The discussion I had with several individuals was using the base of America’s founding documents: the Declaration of Independent and the Constitution of the United States of America.

Paragraph one of the Declaration of Independence: “…Laws of Nature and of Nature's God entitle them...”

Paragraph two of the Declaration of Independence: “We hold these truths to be self-evident, that all men are created equal, that they are endowed by their Creator with certain unalienable Rights, that among these are Life, Liberty and the pursuit of Happiness.”

Paragraph thirty-two of the Declaration of Independence: “…appealing to the Supreme Judge of the world for the rectitude of our intentions…”

Final paragraph of the United States Constitution: “Done in Convention by the Unanimous Consent of the States present the Seventeenth Day of September in the Year of our Lord one thousand seven hundred and Eighty seven and of the Independence of the United States of America the Twelfth. In Witness whereof We have hereunto subscribed our Names.”

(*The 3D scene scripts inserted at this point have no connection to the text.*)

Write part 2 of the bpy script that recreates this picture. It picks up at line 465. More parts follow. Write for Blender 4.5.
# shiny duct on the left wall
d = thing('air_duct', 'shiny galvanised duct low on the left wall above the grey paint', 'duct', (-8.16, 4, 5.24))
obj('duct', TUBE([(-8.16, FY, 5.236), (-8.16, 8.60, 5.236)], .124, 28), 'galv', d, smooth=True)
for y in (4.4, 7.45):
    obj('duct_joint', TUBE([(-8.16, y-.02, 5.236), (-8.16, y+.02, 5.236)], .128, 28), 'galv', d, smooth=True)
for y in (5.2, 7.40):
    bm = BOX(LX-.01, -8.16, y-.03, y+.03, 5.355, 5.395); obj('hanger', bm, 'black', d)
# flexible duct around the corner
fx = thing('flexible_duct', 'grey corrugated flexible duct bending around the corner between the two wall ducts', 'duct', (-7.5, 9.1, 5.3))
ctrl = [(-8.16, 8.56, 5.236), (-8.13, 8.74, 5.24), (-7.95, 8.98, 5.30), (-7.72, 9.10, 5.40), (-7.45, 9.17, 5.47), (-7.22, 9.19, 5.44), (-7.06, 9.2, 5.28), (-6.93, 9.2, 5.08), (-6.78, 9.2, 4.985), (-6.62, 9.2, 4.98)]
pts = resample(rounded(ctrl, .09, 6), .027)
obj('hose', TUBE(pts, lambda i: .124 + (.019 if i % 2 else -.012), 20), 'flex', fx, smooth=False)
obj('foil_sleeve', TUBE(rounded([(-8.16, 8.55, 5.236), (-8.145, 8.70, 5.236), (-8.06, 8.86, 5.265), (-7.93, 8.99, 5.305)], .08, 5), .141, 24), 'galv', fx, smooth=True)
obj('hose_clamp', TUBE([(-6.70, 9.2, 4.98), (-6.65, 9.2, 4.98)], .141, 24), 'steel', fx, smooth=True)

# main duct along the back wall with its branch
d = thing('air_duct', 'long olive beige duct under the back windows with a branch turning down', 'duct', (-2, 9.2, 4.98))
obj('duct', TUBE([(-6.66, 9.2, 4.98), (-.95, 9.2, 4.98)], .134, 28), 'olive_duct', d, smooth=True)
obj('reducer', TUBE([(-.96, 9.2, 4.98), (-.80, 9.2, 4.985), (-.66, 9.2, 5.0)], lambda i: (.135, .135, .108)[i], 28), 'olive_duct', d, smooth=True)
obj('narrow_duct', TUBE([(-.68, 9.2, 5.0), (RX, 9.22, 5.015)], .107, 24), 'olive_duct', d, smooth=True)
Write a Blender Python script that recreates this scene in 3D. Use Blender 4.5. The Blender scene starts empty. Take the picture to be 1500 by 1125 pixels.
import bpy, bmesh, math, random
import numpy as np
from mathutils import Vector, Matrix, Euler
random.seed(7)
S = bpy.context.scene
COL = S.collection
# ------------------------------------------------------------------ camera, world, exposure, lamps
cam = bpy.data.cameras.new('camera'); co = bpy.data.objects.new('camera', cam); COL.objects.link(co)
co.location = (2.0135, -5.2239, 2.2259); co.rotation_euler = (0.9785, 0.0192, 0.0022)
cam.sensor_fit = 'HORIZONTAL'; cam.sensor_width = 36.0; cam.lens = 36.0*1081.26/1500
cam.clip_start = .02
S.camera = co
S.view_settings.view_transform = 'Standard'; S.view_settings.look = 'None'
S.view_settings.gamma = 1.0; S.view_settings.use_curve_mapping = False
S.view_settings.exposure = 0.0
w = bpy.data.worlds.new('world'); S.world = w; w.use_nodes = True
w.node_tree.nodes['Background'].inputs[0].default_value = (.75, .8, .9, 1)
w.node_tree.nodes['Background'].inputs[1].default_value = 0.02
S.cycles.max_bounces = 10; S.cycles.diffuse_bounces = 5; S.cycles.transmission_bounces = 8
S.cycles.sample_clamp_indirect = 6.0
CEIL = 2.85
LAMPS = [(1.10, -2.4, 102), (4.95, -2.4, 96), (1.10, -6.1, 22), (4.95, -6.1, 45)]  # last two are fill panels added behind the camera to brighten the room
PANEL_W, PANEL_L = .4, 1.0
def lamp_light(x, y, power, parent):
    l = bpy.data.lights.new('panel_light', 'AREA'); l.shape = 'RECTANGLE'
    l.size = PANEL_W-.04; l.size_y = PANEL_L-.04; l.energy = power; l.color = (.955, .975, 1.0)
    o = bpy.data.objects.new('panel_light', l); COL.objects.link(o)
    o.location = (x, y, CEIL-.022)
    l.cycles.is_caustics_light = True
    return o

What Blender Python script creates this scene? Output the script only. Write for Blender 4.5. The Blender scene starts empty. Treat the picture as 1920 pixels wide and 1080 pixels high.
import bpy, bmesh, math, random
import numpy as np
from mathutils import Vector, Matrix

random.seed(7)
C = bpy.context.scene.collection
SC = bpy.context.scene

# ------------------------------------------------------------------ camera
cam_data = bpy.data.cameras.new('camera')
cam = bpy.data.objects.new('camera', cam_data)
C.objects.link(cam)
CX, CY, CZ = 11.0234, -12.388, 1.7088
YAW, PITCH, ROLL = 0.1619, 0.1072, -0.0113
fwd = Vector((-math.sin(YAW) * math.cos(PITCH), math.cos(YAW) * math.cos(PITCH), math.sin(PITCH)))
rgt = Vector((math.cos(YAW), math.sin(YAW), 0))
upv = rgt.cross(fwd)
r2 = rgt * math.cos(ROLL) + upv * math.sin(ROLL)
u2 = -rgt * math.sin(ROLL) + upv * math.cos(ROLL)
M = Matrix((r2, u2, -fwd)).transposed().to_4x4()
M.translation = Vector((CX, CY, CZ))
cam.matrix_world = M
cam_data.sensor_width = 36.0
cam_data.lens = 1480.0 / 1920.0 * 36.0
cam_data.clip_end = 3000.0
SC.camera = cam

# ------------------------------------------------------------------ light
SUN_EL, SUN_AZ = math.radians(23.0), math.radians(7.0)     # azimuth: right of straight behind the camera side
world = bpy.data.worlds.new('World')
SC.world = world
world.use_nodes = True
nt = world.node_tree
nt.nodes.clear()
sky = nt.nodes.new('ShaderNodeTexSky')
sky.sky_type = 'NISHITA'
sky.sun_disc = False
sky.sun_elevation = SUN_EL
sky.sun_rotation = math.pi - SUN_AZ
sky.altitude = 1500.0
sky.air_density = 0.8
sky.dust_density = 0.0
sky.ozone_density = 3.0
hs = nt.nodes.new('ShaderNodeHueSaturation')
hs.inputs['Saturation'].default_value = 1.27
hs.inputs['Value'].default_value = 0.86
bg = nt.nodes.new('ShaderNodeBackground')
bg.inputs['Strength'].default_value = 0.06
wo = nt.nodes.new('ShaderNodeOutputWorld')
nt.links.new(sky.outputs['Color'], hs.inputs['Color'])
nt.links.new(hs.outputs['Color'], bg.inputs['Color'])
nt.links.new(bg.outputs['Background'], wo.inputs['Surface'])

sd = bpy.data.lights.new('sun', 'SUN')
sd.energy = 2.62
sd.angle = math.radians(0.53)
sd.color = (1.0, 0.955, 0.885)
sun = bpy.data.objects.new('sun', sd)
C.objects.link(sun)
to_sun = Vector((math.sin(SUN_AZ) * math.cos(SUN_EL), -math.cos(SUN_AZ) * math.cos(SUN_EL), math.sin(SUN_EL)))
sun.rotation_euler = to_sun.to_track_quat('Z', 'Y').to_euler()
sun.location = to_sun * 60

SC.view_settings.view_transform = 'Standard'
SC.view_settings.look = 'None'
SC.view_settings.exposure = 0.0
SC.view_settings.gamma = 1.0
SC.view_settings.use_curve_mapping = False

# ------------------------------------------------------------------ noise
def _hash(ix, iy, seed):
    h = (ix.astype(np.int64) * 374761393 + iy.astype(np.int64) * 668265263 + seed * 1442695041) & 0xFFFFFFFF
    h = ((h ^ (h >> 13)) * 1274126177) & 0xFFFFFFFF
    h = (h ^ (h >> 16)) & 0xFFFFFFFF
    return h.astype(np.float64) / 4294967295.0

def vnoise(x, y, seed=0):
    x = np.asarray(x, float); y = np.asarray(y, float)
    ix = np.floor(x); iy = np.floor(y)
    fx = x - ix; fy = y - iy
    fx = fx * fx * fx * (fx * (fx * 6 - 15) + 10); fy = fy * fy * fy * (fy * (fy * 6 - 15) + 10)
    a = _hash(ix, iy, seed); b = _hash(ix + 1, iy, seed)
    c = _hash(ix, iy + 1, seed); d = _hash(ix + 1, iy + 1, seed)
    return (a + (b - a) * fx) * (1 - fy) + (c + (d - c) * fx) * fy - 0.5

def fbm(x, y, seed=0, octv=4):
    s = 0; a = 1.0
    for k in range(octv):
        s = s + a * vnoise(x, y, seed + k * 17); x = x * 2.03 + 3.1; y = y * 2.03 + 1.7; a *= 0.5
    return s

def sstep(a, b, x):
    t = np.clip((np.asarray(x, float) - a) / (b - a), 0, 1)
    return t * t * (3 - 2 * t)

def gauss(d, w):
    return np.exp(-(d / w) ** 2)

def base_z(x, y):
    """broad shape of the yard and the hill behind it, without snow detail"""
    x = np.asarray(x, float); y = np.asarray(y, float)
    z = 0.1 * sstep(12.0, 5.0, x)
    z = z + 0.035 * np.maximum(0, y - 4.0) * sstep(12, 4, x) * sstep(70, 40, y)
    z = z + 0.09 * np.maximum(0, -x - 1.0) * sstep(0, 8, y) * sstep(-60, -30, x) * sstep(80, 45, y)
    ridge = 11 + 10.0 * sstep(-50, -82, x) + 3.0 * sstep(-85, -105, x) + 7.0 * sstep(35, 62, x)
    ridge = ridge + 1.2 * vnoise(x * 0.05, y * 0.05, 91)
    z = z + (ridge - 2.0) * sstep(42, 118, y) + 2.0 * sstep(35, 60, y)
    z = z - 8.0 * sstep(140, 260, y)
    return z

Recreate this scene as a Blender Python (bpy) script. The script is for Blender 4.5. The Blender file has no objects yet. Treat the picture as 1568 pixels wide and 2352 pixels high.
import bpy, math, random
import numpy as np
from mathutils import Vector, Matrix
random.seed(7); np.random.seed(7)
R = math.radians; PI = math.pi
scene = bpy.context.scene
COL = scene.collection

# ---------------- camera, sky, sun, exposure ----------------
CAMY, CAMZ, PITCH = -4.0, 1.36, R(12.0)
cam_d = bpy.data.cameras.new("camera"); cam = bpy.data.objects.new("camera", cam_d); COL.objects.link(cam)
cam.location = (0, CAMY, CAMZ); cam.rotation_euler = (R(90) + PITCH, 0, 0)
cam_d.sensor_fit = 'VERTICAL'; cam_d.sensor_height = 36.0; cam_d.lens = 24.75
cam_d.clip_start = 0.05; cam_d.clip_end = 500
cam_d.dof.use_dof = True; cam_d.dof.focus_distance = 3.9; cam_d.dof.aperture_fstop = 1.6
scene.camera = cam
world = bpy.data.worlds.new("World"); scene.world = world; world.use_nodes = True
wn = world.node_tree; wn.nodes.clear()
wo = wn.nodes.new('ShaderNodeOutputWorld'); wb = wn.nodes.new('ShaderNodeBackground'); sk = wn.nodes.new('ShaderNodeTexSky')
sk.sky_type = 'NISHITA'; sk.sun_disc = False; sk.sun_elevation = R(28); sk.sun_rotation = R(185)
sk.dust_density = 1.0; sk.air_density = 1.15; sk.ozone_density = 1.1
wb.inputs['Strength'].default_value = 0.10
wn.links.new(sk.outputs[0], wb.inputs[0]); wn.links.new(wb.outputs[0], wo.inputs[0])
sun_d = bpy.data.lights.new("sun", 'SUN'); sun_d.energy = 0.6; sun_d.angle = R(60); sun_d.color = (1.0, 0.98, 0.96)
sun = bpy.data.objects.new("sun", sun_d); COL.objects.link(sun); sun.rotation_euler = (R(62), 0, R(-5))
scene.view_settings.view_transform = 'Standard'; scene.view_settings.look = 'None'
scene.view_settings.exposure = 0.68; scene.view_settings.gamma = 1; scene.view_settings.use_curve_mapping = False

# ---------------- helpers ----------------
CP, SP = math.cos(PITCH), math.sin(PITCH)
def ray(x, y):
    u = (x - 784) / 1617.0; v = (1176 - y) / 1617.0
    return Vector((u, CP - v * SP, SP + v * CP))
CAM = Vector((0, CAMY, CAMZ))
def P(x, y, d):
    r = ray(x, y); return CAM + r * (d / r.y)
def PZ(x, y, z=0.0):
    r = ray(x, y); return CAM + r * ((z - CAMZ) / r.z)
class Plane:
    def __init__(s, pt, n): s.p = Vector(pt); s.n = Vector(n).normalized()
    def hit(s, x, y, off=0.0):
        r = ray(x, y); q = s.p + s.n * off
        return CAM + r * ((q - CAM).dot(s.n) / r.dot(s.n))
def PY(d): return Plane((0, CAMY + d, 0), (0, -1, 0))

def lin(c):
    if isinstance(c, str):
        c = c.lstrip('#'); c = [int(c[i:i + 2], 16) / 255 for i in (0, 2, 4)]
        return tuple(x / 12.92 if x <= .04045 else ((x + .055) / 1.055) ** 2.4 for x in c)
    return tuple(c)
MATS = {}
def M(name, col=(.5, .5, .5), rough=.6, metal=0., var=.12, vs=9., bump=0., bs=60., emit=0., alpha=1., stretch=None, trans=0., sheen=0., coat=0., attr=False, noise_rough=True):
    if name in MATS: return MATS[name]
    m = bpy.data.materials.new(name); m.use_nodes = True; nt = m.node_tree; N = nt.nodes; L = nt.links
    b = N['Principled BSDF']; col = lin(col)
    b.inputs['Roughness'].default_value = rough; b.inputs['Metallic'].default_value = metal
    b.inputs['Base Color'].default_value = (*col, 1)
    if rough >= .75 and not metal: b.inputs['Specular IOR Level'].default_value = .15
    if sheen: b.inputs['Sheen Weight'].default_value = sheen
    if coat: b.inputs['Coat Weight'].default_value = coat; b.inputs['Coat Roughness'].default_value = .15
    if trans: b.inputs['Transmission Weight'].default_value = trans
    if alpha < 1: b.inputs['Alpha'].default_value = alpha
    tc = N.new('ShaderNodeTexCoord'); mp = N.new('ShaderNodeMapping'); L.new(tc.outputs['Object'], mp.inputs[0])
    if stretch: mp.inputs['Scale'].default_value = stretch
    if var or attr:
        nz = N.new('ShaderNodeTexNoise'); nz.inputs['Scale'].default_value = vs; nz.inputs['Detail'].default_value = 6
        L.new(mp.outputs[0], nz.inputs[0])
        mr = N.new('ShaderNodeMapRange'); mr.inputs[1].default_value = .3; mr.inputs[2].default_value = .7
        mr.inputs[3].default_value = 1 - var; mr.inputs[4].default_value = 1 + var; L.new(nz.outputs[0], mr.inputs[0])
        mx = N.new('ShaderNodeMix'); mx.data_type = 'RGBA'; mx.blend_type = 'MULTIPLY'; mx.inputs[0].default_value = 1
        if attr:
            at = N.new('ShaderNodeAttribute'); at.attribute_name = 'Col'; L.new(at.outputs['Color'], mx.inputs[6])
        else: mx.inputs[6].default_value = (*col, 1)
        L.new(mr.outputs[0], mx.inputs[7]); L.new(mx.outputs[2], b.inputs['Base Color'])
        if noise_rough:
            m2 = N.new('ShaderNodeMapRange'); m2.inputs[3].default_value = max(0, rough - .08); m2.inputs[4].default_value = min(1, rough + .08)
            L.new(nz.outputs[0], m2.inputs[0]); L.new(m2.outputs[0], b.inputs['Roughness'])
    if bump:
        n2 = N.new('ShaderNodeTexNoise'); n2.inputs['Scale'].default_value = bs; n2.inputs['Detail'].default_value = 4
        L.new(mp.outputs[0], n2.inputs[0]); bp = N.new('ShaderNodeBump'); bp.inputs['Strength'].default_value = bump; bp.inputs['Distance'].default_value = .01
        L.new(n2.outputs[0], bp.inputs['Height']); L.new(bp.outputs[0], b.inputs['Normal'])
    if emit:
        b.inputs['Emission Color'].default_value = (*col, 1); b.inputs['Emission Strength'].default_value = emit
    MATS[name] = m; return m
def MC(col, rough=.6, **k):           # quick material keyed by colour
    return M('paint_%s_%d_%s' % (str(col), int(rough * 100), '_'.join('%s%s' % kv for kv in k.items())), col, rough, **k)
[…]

“Nature’s God”, “Creator”, “Supreme Judge”, and “Year of our Lord” … They all reflect God, but which God? Do Christians, Jews, and Muslims worship different gods? I do not believe so. Were the Founding Fathers talking about just the Christianity? America was called the “great melting pot” or maybe not. But do I believe that America was established as a Christian nation in the “new world”? I believe so!

Again, the argument is that the Founding Fathers were not talking about the Christian God, just a god. I disagree. I had this thought: there are three major religions in the world today (Christianity in all its varieties, Judaism, and Islam). Now let’s go back to 1776, the year of American Independence was declared.

According to page twenty-eight of “The Churching of America, 1776-2005: winners and losers in our religious economy” by Roger Finke and Rodney Stark they list the number of congregations in America in 1776. After checking out several of the different congregations listed I found that many are off-shoots of Christianity but they only list that there were five congregations that were Jewish and no Islam congregations in America at that time.

So it is a viable defense to say that America was never a Christian nation at the time of its founding? I would say no, because there really wasn’t any other religion in America at the time of the founding other then Christianity. Yes, I would agree that we are a “melting pot” of people in the United States of America in this day and age, but I do not agree that we should abandon the principles in which the Founding Fathers established the United States of America on: a belief in God and a basis of Christianity.